O Fisco somente poderá interceder para fixar valor diverso daquele declarado no instrumento como base de cálculo se comprovar que naquela transação os valores ali consignados não refletem a realidade, no bojo de procedimento administrativo, respeitados os princípios do contraditório e da ampla defesa, conforme exige o artigo 148 do Código Tributário Nacional.

Não por acaso, por se tratar de expressa disposição legal, o Superior Tribunal de Justiça possui entendimento pacífico no sentido da indispensabilidade de abertura de processo administrativo para que a administração tributária possa arbitrar valor diverso daquele apresentado pelo contribuinte para efeito de base de cálculo.

Entretanto, o que ocorre Brasil afora é que os municípios e o Distrito Federal realizam avaliações unilaterais dos imóveis, muitas vezes em valores superiores aos valores de mercado.
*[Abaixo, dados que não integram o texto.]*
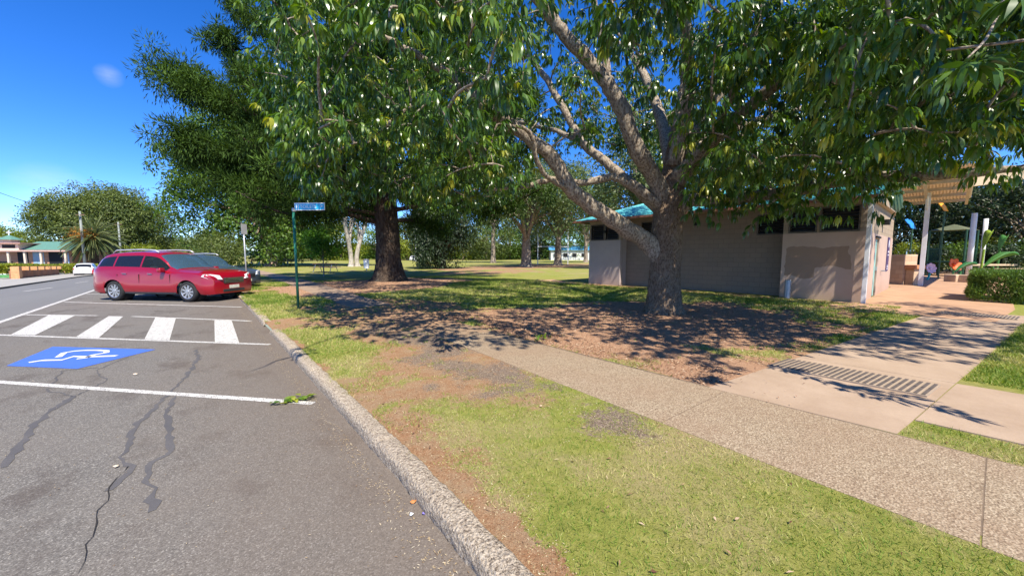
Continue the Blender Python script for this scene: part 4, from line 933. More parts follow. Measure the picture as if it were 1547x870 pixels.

E exigem o pagamento do ITBI sobre esses valores.

De forma objetiva, os municípios e o Distrito Federal desprezam os valores contidos no instrumento, presumem a má-fé de todos os contribuintes e exigem o pagamento do imposto sobre quantia superior, ignorando por completo o procedimento previsto nos artigos 148 e 150 do Código Tributário Nacional.

Na prática, são raras as situações nas quais o ITBI é pago sobre o valor da transação, pois os municípios e o DF, em geral, fixam os valores venais para fins de ITBI em patamar acima aos valores praticados pelo mercado. Isso se tornou particularmente evidente após a crise no mercado imobiliário vivida no país desde 2013.

Em São Paulo, há bairros, como o Morumbi, em que se nota uma diferença para cima de mais de 900% entre o valor de mercado dos imóveis e o valor fixado, para fins de ITBI, pelo município.

Para combater mais essa ilegalidade, o contribuinte pode impetrar mandado de segurança, com pedido liminar, buscando o reconhecimento de seu direito líquido e certo em recolher o ITBI sobre o valor da transação, ou ajuizar ação de repetição de indébito contra o município/DF buscando a devolução do valor pago em excesso.